A fed up China is set to turn its back on North Korea

In this image taken from video, North Korean leader Kim Jong Un attends an event to mark the second anniversary of the death of his father, former leader Kim Jong Il, in Pyongyang, North Korea Tuesday, Dec. 17, 2013. (AP Photo/KRT via AP Video) TV OUT, NORTH KOREA OUT

China is about fed up with North Korea’s antagonism, and has agreed that further sanctions from the United Nations are necessary in order to put the rogue communist nation’s affronts to rest.


According to Reuters, China agreed on Thursday that the UN should take more actions against North Korea in light of their latest nuclear test.

“Given the new developments on the Korean peninsula, China agrees that the U.N. Security Council should make a further response and take necessary measures,” said Chinese Foreign Minister Wang Yi.

“Any new actions taken by the international community against the DPRK should serve the purpose of curbing the DPRK’s nuclear and missile programs, while at the same time be conducive to restarting dialogue and consultation,” he added.

On the UN’s docket is a North Korean oil embargo. If China’s intent is to participate in that oil embargo, then North Korea will quickly find itself up a real nasty creek with no “made in China” paddle. China is North Korea’s primary trade partner, making up some 92 percent of North Korea’s imports and exports. This includes the communist country’s oil.

Of course, North Korea has already announced that it won’t take any kind of U.S. lead sanctions by the UN lying down.

“We will respond to the barbaric plotting around sanctions and pressure by the United States with powerful counter measures of our own,” said Pyongyang in a statement during an economic forum in Vladivostok, in Russia’s Far East.

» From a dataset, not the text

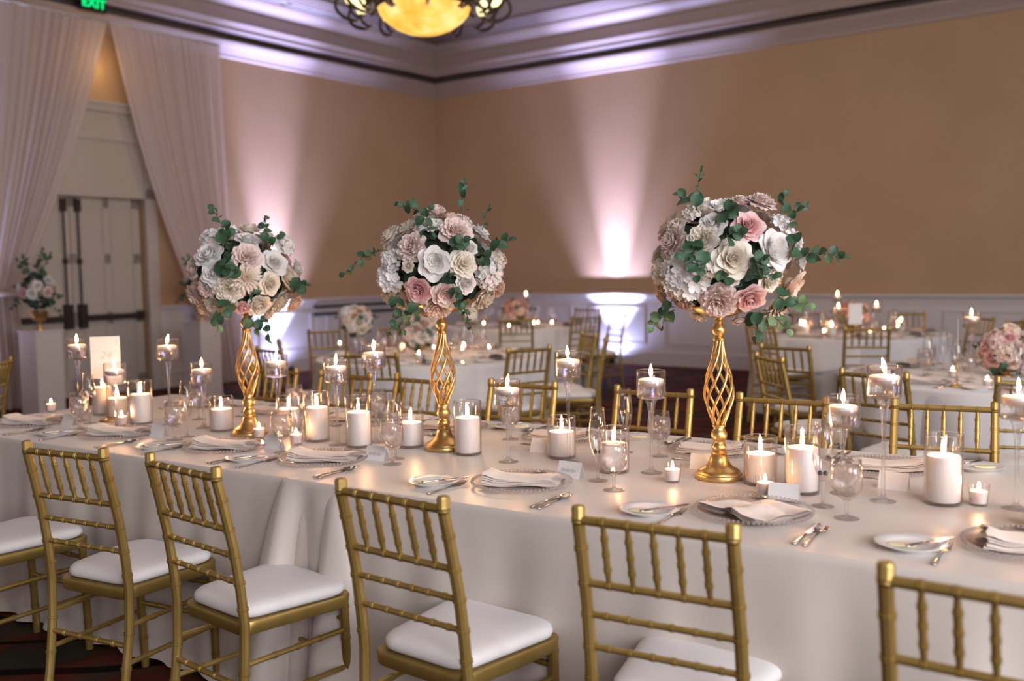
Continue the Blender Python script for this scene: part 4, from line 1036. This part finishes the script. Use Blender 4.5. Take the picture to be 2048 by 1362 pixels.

Whether this means another nuclear test, or more threats toward various U.S. territories isn’t clear. It’s likely that North Korea won’t actually throw a first punch seeing as how the U.S. would easily roll over them, and China has vowed to stand back and allow Washington to destroy the communist country if Pyongyang strikes first.


North Korea has been anticipating a falling out with China for some time now, and has been attempting to get more of its oil from Russia.

Russian President Vladimir Putin is of the mind that sanctions against North Korea will not stop its nuclear or missile programs, and will only embolden them to literally continue pushing onward and upward with their ICBMs.

Thus, Putin has opted to not participate in a UN oil embargo on North Korea. Even worse, is that Russia has veto power at the United Nations Security Council. So even if China decided to throw in with the U.S. on the council, Moscow can still put the kibosh on the whole thing.

China and Russia have offered a “freeze for freeze” plan, which South Korea and the U.S. discontinue its annual military exercises in the Korean Peninsula in exchange for a halt to North Korean nuclear development. However, neither side is willing to discontinue any program.